_TASK DETAILS_
Working from the top of the listing below, retype each line through the line containing "def wz(z): return 1.65+(z-1.65)*SC", both included, with no pictures.

_MATERIAL PROVIDED_
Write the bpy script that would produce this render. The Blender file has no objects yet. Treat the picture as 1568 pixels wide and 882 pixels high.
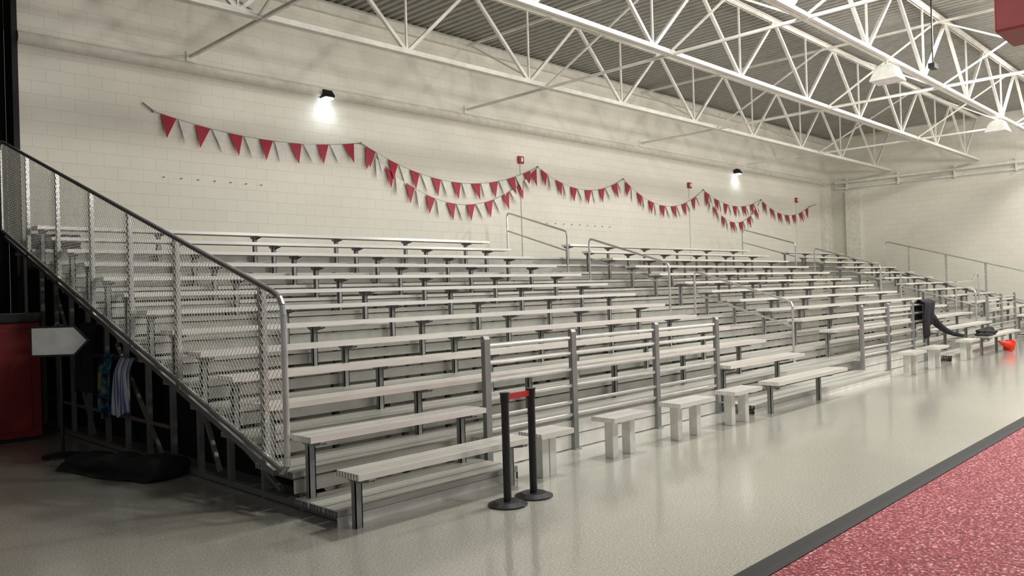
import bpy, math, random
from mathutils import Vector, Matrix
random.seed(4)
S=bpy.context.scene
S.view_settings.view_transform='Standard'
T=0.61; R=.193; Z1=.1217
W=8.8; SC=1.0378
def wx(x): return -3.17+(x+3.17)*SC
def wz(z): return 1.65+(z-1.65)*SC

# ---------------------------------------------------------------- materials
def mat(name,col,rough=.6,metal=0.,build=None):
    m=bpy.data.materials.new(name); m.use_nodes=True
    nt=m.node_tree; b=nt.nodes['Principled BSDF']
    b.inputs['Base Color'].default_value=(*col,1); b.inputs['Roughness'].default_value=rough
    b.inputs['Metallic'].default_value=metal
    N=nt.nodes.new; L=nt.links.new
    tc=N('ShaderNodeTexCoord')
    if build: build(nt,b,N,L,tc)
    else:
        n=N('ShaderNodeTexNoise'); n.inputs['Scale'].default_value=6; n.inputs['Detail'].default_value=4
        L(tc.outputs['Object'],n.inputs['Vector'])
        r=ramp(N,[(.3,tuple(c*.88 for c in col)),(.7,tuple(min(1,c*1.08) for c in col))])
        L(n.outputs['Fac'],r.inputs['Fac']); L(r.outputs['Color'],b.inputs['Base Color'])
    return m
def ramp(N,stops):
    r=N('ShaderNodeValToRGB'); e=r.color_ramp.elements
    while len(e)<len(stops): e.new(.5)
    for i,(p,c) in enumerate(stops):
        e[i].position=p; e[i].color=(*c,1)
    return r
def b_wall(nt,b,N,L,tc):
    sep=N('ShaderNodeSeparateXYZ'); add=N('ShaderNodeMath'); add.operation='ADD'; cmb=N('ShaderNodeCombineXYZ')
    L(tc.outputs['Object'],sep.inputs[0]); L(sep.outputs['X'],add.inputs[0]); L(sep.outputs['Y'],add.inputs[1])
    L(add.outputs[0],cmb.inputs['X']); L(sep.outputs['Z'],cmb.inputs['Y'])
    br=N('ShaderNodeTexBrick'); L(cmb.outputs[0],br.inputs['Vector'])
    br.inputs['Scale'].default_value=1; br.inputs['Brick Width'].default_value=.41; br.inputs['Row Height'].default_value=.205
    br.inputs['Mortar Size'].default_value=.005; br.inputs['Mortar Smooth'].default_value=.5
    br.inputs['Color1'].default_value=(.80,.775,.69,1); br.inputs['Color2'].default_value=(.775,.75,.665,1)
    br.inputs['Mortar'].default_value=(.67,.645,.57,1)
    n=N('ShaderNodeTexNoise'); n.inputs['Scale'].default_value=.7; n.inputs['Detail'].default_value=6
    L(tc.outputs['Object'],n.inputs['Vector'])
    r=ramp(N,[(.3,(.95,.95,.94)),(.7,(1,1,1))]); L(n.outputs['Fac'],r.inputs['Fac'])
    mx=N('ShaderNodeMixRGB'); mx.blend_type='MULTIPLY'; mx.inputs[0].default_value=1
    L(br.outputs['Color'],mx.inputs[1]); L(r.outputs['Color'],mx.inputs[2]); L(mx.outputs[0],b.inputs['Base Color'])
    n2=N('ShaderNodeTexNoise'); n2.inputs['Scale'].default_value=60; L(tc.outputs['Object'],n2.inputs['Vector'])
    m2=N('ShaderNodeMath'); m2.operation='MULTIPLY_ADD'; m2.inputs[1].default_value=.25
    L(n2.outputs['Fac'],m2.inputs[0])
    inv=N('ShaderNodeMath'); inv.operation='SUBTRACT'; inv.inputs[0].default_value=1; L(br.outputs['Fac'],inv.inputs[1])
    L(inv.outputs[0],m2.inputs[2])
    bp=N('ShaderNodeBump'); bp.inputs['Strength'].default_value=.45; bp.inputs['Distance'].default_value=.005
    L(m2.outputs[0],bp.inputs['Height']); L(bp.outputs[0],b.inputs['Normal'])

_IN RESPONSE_
Write the bpy script that would produce this render. The Blender file has no objects yet. Treat the picture as 1568 pixels wide and 882 pixels high.
import bpy, math, random
from mathutils import Vector, Matrix
random.seed(4)
S=bpy.context.scene
S.view_settings.view_transform='Standard'
T=0.61; R=.193; Z1=.1217
W=8.8; SC=1.0378
def wx(x): return -3.17+(x+3.17)*SC
def wz(z): return 1.65+(z-1.65)*SC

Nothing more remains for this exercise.